Ik bekeek de groep wat nauwkeuriger. Er waren ongure types bij, met manische ogen en monden waaruit tanden misten, maar ook heel gewone, zelfs keurige meisjes. Mijn oudste dochter, die een alternatieve smaak van uitgaan heeft, zei dat ze een meisje kende van de Cave. Had je ook rangen en standen bij krakers? Een paar verkenners waren inmiddels het bij vorige ontruimingen totaal verwoeste pand binnengegaan, een mijnwerkerslampje op het voorhoofd. Jongens met bezems volgden. Daarna was het de beurt aan een gereedschapsbrigade. Op een handkar lagen trays met halveliterblikken van het allergoedkoopste bier, al gauw een liter of dertig, veertig bij elkaar. Een Spaanse jongen kwam druk gebarend naar buiten, rukte er een uit het plastic, opende het en wierp een eerste schuimende slok op de grond, als een plengoffer aan een onbekende heidense god. Diep drinkend verdween hij weer in het gat dat was gezaagd in de barricades. Even later wapperden de eerste banieren van de gevel, “WE ARE BACK”.
Ik vroeg me af waarover al die mensen toch zo druk aan het praten waren, in zoveel verschillende talen door elkaar, Slavische, Germaanse en Romaanse. Gaven ze lucht aan hun opwinding, zeiden ze maar wat, of hadden ze echt iets te bespreken? Waarover praten krakers? Ik besefte dat ik van deze alweer vijftig jaar bestaande tegencultuur niets wist, behalve wat ik uit films en boeken had opgedaan.

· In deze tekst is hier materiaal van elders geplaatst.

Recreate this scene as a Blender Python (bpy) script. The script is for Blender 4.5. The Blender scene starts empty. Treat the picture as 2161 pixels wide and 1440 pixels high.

Het verlangen kwam in me op om eens een kijkje te gaan nemen aan de overkant. Ik wilde dat spookhuis wel eens van binnen zien. Ik zou me als journalist kunnen voordoen, of gewoon als nieuwsgierige blogger. Wie weet was er wel een leuk meisje dat een goed gesprek met een grijze heer met Sean Connery-wenkbrauwen interessant vond. Ik verwierp het idee glimlachend. Meer dan de breedte van mijn straat scheidde me van wat daar aan de overkant gebeurde.
Toen ik ’s avonds laat de gordijnen opende keek ik niet langer in het holle zwarte oog van een dood pand. Een zee van vlammetjes deinde er, waxinelichtjes, die vriendelijk flakkerden. Er doorheen bewogen zich zwarte silhouetten in een mysterieus schimmenspel.